As already mentioned, the actions for the round are selected on the action wheel. This wheel is divided into six sections and, depending on the number of players, each section has up to three spaces for our pawns, the chiefs of our families. Each player has three of these chiefs available, i.e. in a three-player game, for example, nine action spaces are occupied every round.

[Rats of Wistar]

And this is done in turn order, which is randomly determined at the start, but can be changed during the course of the game by occupying the alchemist hat, an action space away from the action wheel.

By occupying an action space on the wheel however, you activate two actions, a main action and a bonus action. The effect of the main action depends on how many of our workers are in the neighbouring landscape. There are three different landscapes, so two sections of the action wheel are assigned to one landscape. The number of workers then determines the strength of the action. In the forest area, for example, you can either collect as many wood tokens as there are workers in the forest or clear the corresponding number of rooms in your own building, provided you can pay for the necessary metal.

This metal in turn can be obtained in the cave area, as can the ability to build beds, again depending on the number of workers in this area. Finally, there is the farm area, from where you can explore the farmer's house (you send one of your workers through the house and can open doors, activate rooms and invite guest mice into your own burrow). In addition, and this is where things get really strategic, you can purchase invention cards in this area, which are displayed next to the playing field, divided into basic and advanced inventions. Initially, you take these invention cards into your hand, but they can be played through bonus actions and then provide immediate, permanent or endgame advantages that must be optimised. Chain reactions are possible with these inventions and victory points can be collected by skilfully combining different cards.

In addition to playing those invention cards, there are numerous other bonus actions such as moving workers from one region to another or completing missions. In many places, resources can be earned, which are then needed again in other occasions in order to be able to carry out an action at all. In the same way, victory points can be earned in many places, either immediately or to unlock a multiplier for certain objectives at the end of the game.

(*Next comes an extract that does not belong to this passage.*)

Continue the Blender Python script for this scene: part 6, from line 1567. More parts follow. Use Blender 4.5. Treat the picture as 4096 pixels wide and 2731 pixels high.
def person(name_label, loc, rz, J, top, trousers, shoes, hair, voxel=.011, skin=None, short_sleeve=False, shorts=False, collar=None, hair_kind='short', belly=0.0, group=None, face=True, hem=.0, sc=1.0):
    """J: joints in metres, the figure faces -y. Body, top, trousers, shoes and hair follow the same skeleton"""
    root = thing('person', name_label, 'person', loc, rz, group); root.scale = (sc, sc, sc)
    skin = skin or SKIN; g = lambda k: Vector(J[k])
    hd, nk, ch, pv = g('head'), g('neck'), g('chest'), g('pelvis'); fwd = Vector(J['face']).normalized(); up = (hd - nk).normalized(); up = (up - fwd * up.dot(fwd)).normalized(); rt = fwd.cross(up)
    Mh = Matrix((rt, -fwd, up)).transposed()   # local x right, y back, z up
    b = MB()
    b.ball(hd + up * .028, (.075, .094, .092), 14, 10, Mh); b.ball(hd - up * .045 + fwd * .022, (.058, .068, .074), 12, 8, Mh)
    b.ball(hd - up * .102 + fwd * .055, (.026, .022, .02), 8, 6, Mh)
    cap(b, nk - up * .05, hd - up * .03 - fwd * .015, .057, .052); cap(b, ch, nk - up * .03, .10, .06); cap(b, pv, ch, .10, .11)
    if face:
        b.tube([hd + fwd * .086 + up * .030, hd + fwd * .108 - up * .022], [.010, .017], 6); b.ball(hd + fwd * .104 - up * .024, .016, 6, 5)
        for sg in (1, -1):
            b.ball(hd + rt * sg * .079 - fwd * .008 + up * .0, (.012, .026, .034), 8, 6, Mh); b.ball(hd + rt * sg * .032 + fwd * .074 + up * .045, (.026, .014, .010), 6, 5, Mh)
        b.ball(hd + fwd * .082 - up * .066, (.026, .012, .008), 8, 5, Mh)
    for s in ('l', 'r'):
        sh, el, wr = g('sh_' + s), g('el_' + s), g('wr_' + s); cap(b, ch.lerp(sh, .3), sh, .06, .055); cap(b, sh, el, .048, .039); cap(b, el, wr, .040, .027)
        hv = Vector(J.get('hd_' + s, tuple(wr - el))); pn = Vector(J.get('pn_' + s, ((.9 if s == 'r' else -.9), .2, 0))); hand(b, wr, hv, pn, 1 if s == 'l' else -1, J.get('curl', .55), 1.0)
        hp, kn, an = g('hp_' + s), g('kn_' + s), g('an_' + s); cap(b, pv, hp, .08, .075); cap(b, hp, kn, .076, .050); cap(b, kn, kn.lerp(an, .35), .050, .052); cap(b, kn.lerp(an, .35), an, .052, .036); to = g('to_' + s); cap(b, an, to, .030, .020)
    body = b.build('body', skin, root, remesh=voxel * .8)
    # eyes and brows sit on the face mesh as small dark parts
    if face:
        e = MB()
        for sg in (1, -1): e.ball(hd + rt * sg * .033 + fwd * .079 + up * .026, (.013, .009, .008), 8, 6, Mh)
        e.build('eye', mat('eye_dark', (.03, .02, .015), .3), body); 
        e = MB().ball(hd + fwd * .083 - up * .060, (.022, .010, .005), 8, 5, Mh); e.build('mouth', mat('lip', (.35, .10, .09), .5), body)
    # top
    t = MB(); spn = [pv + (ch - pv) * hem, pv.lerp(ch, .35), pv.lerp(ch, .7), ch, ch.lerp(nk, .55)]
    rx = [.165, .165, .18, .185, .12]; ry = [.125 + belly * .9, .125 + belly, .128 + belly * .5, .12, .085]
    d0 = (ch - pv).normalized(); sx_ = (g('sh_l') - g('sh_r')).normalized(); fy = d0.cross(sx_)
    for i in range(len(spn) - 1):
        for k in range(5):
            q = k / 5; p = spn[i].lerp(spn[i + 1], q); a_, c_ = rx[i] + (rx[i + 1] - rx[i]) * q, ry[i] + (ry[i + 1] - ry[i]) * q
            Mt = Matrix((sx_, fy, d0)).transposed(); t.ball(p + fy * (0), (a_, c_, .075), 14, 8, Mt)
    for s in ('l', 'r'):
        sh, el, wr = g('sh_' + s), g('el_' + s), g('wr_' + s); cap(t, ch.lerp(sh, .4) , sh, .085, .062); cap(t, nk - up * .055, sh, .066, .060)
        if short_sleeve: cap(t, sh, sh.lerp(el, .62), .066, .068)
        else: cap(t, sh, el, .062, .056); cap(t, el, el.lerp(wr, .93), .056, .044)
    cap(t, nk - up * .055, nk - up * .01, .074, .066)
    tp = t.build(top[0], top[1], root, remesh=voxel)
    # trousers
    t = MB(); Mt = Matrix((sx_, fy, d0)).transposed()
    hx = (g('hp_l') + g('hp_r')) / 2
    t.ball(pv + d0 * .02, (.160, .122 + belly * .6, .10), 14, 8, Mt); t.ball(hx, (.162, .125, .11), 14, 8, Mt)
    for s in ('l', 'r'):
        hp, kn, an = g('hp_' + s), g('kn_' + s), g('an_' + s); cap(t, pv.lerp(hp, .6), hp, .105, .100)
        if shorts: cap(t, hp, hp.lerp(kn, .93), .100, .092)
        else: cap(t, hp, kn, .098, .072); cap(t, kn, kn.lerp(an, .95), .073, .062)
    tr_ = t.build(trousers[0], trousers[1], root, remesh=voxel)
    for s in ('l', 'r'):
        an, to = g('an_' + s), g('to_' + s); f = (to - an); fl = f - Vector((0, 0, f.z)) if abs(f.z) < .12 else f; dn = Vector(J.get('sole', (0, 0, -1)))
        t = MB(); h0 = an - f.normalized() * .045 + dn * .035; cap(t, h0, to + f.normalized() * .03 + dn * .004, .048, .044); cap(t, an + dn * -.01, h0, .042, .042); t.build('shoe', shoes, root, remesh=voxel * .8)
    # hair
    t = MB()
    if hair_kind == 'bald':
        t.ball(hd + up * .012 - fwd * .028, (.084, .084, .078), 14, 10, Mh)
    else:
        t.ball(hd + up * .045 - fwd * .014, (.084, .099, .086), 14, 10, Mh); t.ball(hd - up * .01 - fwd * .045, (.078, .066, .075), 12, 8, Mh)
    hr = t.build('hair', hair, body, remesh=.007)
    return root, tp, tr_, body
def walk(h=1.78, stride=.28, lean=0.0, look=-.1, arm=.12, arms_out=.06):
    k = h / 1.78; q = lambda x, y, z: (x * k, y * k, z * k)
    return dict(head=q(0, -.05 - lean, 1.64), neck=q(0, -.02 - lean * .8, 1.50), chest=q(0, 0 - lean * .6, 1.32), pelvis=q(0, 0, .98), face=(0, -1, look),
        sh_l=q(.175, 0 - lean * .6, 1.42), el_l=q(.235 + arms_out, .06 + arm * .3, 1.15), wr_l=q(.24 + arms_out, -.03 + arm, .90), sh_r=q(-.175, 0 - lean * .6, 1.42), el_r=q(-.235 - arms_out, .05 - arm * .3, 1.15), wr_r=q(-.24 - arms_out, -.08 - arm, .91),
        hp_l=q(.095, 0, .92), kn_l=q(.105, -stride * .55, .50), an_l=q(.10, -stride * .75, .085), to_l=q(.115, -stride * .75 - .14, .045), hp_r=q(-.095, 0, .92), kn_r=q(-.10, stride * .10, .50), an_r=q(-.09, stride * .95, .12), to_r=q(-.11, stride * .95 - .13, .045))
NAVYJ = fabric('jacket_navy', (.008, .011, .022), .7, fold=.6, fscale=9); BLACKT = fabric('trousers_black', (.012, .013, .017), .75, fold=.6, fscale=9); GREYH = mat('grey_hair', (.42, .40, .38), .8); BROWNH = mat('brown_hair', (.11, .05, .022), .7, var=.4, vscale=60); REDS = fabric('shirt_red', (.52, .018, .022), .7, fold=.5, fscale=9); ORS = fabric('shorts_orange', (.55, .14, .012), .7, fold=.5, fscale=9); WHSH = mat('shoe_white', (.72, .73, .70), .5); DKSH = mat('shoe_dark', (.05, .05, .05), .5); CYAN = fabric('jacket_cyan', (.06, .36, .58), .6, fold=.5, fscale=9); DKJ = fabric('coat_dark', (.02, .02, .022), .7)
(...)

So, even though there are only five rounds with three turns per person, there's a lot going on in the game. It's easy to underestimate the challenge because the game with the rats looks so cute. But a lot of tactics and strategic considerations are required, at least if you want to win the game.

[Rats of Wistar]

Once again, CRANIO CREATIONS has created a real cracker game with Rats of Wistar. Not quite as complex and brilliant as Barrage, but much more catchy than Golem. I'm really enthusiastic about the game, even if the interaction between the players is mainly limited to taking away actions on the action wheel. On the other hand, with so less interaction the game also works perfectly as a solo game, with an easy-to-use automatic player.

Simone Luciani in conjunction with Danilo Sabiaha once again really delivered with the game. I never thought I would find playing the chief of a rat family so entertainig. The only drawback from my point of view is that the game ends quite quickly, so you can only achieve a fraction of your goals and are therefore better off concentrating on one path. In addition, you sometimes wait in vain for a suitable invention card and in this case you better change your mind quickly, still it can cost you valuable victory points.